La teoría del «velo» y el «secreto» de Cixous y Derrida (Velos, 1998) puede ser parte de la poética aquí esbozada, me parece, porque tiene esa lógica y se entrevera con el carácter mágico de lo secreto, que no solo es el estado de una cosa que escapa a un saber, sino que designa también un juego entre dos actores, entre el que busca y el que esconde, entre el que se supone que lo conoce y el que se supone que lo ignora, una dinámica seductora entre dos voluntades que abarca todas las modalidades posibles entre el decir y el no decir o, como se declara: «el riesgo entre los quicios del decir y el callar». Y es que «tal vez toque elegir entre el viso de los labios / al hablar o el silencio que los sella».

Entre los polos del deseo y el dolor («Importará el umbral del deseo / tanto como el umbral del dolor») sitúo esta fruta rota y decadente que el sujeto, elegíaco y con tonalidad crepuscular («Al partir, el beso»), rememora y con la que se identifica: no se sabe la última vez de las cosas, de ahí la hendidura de las despedidas.

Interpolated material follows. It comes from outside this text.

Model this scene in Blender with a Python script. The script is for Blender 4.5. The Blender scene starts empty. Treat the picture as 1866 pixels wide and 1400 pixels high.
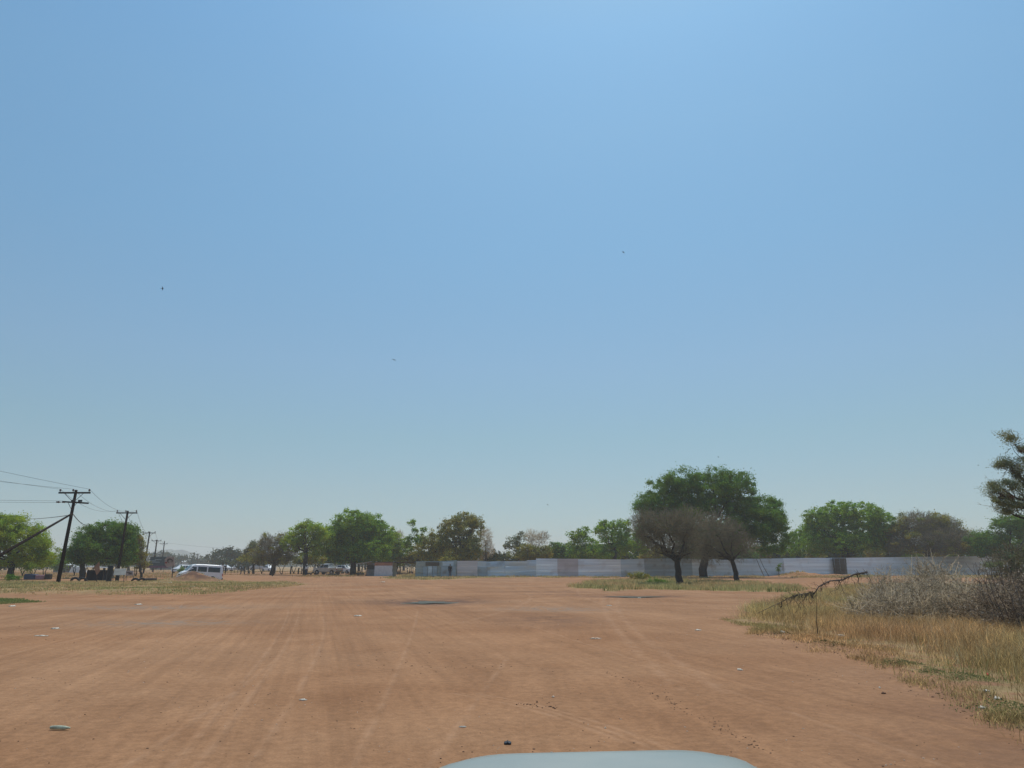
import bpy, bmesh, math, random
import numpy as np
from mathutils import Vector, Matrix
random.seed(7); rng = np.random.default_rng(7)
C = bpy.context.scene.collection
# ---------------------------------------------------------------- camera
F = 1298.0; TH = math.atan(330.0/F); EYE = 1.6
ct, st = math.cos(TH), math.sin(TH)
def ray(px, py):
    a = (px-933)/F; b = (700-py)/F
    return a/(ct-b*st), (st+b*ct)/(ct-b*st)          # x/y, z/y
def at(px, py, D):
    u, v = ray(px, py); return np.array([u*D, D, EYE+v*D])
def G(px, py, z=0.0):
    u, v = ray(px, py); D = (z-EYE)/v; return np.array([u*D, D, z])
cam = bpy.data.cameras.new('camera'); co = bpy.data.objects.new('camera', cam); C.objects.link(co)
co.location = (0, 0, EYE); co.rotation_euler = (math.pi/2+TH, 0, 0)
cam.sensor_width = 36; cam.lens = 36*F/1866; cam.clip_end = 6000; cam.clip_start = 0.05
bpy.context.scene.camera = co
# ---------------------------------------------------------------- noise
def _h(ix, iy, s=0):
    n = (ix.astype(np.int64)*374761393 + iy.astype(np.int64)*668265263 + s*1442695041) & 0x7fffffff
    n = ((n ^ (n >> 13))*1274126177) & 0x7fffffff
    return ((n ^ (n >> 16)) & 0xffff)/65535.0
def vn(x, y, s=0):
    x = np.asarray(x, float); y = np.asarray(y, float)
    ix = np.floor(x); iy = np.floor(y); fx = x-ix; fy = y-iy
    fx = fx*fx*(3-2*fx); fy = fy*fy*(3-2*fy)
    return (_h(ix, iy, s)*(1-fx)+_h(ix+1, iy, s)*fx)*(1-fy)+(_h(ix, iy+1, s)*(1-fx)+_h(ix+1, iy+1, s)*fx)*fy
P1 = G(785, 1095.5); P2 = G(1160, 1085.5)
MOUNDS = [(at(355, 1060, 66), 1.5, 1.3, .75), (at(320, 1060, 66), 2.5, 1.6, .22), (at(362, 1060, 86), 5.0, 4.0, -.40), (at(400, 1060, 67), 1.6, 1.6, .15),
          (at(1462, 1050, 107), 2.6, 1.8, .62), (at(1520, 1050, 109), 3.5, 1.8, .3)]
def sm(a, b, t):
    t = np.clip((t-a)/(b-a), 0, 1); return t*t*(3-2*t)
def verge(x, y):     # left bank mask
    e = 39.5+1.5*vn(x*.15, y*.15, 5)
    return sm(0, 2.5, y-e)*sm(0, 4, -17-x+np.clip(y-62, 0, 99)*.0)*sm(0, 6, 70-y)
def gz(x, y):
    x = np.asarray(x, float); y = np.asarray(y, float)
    r = np.hypot(x, y)
    z = .05*(vn(x*.25, y*.25, 1)-.5)+.018*(vn(x*1.1, y*1.1, 2)-.5)+.1*(vn(x*.05, y*.05, 3)-.5)*sm(15, 60, r)
    z = z+.20*verge(x, y)*(.6+.8*vn(x*.4, y*.4, 8))
    for c, sx, sy, h in MOUNDS:
        g = np.exp(-((x-c[0])/sx)**2-((y-c[1])/sy)**2)
        z = z+h*g*(.75+.5*vn(x*1.6, y*1.6, 9))
    for c, w, d, q in ((P1, 1.35, 2.2, .10), (P2, 1.7, 1.7, .10)):
        e = ((x-c[0])/(w*1.5))**2+((y-c[1])/(d*1.5))**2
        m = np.exp(-e*1.2); z = z*(1-m)-q*m
    return z
def gh(x, y): return float(gz(np.array([x]), np.array([y]))[0])
# ---------------------------------------------------------------- materials
def newmat(n):
    m = bpy.data.materials.new(n); m.use_nodes = True
    nt = m.node_tree; b = nt.nodes['Principled BSDF']; return m, nt, b
def N(nt, t, **k):
    n = nt.nodes.new(t)
    for a, v in k.items():
        if a.startswith('i_'):
            key = a[2:]; key = int(key) if key.isdigit() else key.replace('_', ' ')
            n.inputs[key].default_value = v
        else: setattr(n, a, v)
    return n
def L(nt, a, b): nt.links.new(a, b)
def mat(n, col, rough=.8, metal=0, var=.25, scale=3.0, bump=0.0, spec=.3, coords='Object', coat=0):
    m, nt, b = newmat(n)
    tc = N(nt, 'ShaderNodeTexCoord'); no = N(nt, 'ShaderNodeTexNoise'); no.inputs['Scale'].default_value = scale
    no.inputs['Detail'].default_value = 5; L(nt, tc.outputs[coords], no.inputs['Vector'])
    r = N(nt, 'ShaderNodeValToRGB'); r.color_ramp.elements[0].position = .3; r.color_ramp.elements[1].position = .7
    r.color_ramp.elements[0].color = tuple(c*(1-var) for c in col)+(1,); r.color_ramp.elements[1].color = tuple(min(1, c*(1+var)) for c in col)+(1,)
    L(nt, no.outputs['Fac'], r.inputs['Fac']); L(nt, r.outputs['Color'], b.inputs['Base Color'])
    b.inputs['Roughness'].default_value = rough; b.inputs['Metallic'].default_value = metal
    b.inputs['Specular IOR Level'].default_value = spec; b.inputs['Coat Weight'].default_value = coat
    if bump:
        bp = N(nt, 'ShaderNodeBump'); bp.inputs['Strength'].default_value = bump; bp.inputs['Distance'].default_value = .02
        L(nt, no.outputs['Fac'], bp.inputs['Height']); L(nt, bp.outputs['Normal'], b.inputs['Normal'])
    return m
def leafmat(n, col, trans=.42):
    m, nt, b = newmat(n); nt.nodes.remove(b)
    out = nt.nodes['Material Output']
    a = N(nt, 'ShaderNodeAttribute', attribute_name='tint')
    mx = N(nt, 'ShaderNodeMix', data_type='RGBA', blend_type='MULTIPLY'); mx.inputs['Factor'].default_value = 1
    mx.inputs['A'].default_value = col+(1,); L(nt, a.outputs['Color'], mx.inputs['B'])
    d = N(nt, 'ShaderNodeBsdfDiffuse'); t = N(nt, 'ShaderNodeBsdfTranslucent'); ms = N(nt, 'ShaderNodeMixShader'); ms.inputs['Fac'].default_value = trans
    L(nt, mx.outputs['Result'], d.inputs['Color']); L(nt, mx.outputs['Result'], t.inputs['Color'])
    L(nt, d.outputs[0], ms.inputs[1]); L(nt, t.outputs[0], ms.inputs[2]); L(nt, ms.outputs[0], out.inputs['Surface'])
    return m
M = {}
M['bark'] = mat('bark', (.045, .036, .030), .95, var=.35, scale=6, bump=.6)
M['barkpale'] = mat('bark_pale', (.30, .25, .20), .95, var=.4, scale=9)
M['barkgrey'] = mat('bark_grey', (.13, .105, .09), .95, var=.35, scale=6, bump=.6)
M['pole'] = mat('creosote_pole', (.020, .014, .012), .95, var=.3, scale=4, bump=.3, spec=.03)
M['iron'] = mat('dark_iron', (.04, .04, .042), .6, metal=.3)
M['ceramic'] = mat('insulator', (.09, .05, .04), .3)
M['wire'] = mat('wire', (.05, .05, .055), .6)
M['green'] = leafmat('leaf_green', (.22, .35, .038))
M['lime'] = leafmat('leaf_lime', (.31, .42, .045))
M['deep'] = leafmat('leaf_deep', (.14, .25, .038))
M['olive'] = leafmat('leaf_olive', (.27, .26, .06))
M['grey'] = leafmat('leaf_greygreen', (.22, .24, .12))
M['far'] = leafmat('leaf_far', (.07, .09, .035), .2)
M['twig'] = leafmat('twig_brown', (.21, .185, .125), .3)
M['twiggrey'] = leafmat('twig_grey', (.47, .385, .265), .4)
M['seed'] = leafmat('grass_seed', (.55, .43, .24), .35)
M['twigmid'] = leafmat('twig_mid', (.27, .21, .15), .3)
M['straw'] = leafmat('grass_straw', (.49, .335, .15), .4)
M['verge'] = leafmat('grass_verge', (.50, .375, .175), .5)
M['lush'] = leafmat('grass_green', (.23, .24, .085), .5)
M['weed'] = leafmat('weed_green', (.20, .21, .09), .5)
M['deadleaf'] = leafmat('leaf_dead', (.55, .47, .38), .4)
M['nest'] = leafmat('nest_straw', (.22, .11, .055), .1)
M['rubber'] = mat('rubber', (.022, .022, .024), .85)
M['white'] = mat('white_paint', (.78, .79, .80), .35, var=.05, coat=.4)
M['whiteflat'] = mat('white_board', (.78, .80, .77), .6, var=.15)
M['silver'] = mat('silver_paint', (.5, .51, .52), .35, metal=.3, var=.05, coat=.4)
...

La poesía, la vida es mordedura y quiebre, pero todavía se aspira, momentáneamente, más allá del refugio de las nubes, al fulgor, a ese «sol que espía las cerezas en lo alto» −el rojo, el color del rubí o carbunclo es el que subyace a lo largo de todo el libro, el rojo de la fruta, del deseo, del atardecer−, a «invertir el infortunio» a partir del ver, incluso en «días nublados», de evocar y de tratar de nombrar ese aroma evasivo, esa fragancia, esa belleza del «querequerre» que reclama su lugar. El dolor no se puede nombrar en primera instancia, pero pronto el «tiempo papel» permite que la escritura sea refugio y morada habitable frente a las ruinas del tiempo.

*Fruta hendida. Edda Armas. Editorial Kalathos. España, 2019.